Ni siquiera la llegada del F-35 (cuyo desarrollo es ya todo un culebrón) cambiará demasiado esta carencia: este fantástico avión tiene muchos puntos fuertes, pero la autonomía no es uno de ellos, puesto que incrementa el rango operativo apenas un 10%, hasta las 550 millas náuticas.
Pero es que además, y al mismo tiempo, los principales enemigos de EEUU (China y Rusia), están desarrollando una nueva generación de misiles de largo alcance cuya velocidad y letalidad creará una línea defensiva invisible, pero muy real, a más de 800 millas náuticas de la costa.
De nada sirve lanzar decenas de aviones a un ataque combinado, si el portaaviones al que tienen que volver ha sido destruido, por ejemplo, por uno de los misiles DF-21 que China fabrica, y que en un sólo impacto es capaz de mandar al fondo del mar un buque de 335 metros de eslora, con sus 6.000 marineros a bordo.

Guardar las distancias

El analista explica por eso el futuro naval de EEUU en términos muy similares a los que podrían escucharse en una presentación de servicios de red, y bajo lo que muchos han llamado hace tiempo "letalidad distribuida".

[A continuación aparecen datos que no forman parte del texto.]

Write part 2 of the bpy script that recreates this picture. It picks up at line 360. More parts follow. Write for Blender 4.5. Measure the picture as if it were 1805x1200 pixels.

Se trata, sin más, de un nuevo paso del péndulo de la carrera armamentística por cada uno de los dos extremos por lo que respecta a la potencia de fuego, y que puede explicarse en la pregunta: ¿Es mejor un gigantesco cañón o una multitud de cañones pequeños?
La balanza se inclina ahora por la segunda proposición: reducir el tamaño de los grupos de ataque y multiplicar su número, haciendo que estén compuestos por navíos más pequeños -también más robotizados- y que se encarguen tanto de combatir a otros buques, como de atacar los objetivos en tierra con la última generación de misiles Tomahwak, perfectos para impactar hasta a 900 millas náuticas (1.668 kilómetros) de distancia... y que no necesitan hacer el camino de vuelta a casa.
Por eso, quizá en las próximas décadas el verdadero temor de los enemigos de Estados Unidos no sea escuchar palabras como "portaaviones", sino "destructores" o "buques de combate litoral". En cuanto a los grupos de ataque actuales, quizá podrían sobrevivir con su pintoresca panoplia de naves, aviones, submarinos y petroleros, pero su labor sería mucho menos importante: machacar el terreno sólo cuando sea completamente seguro acercarse un poco más a la costa.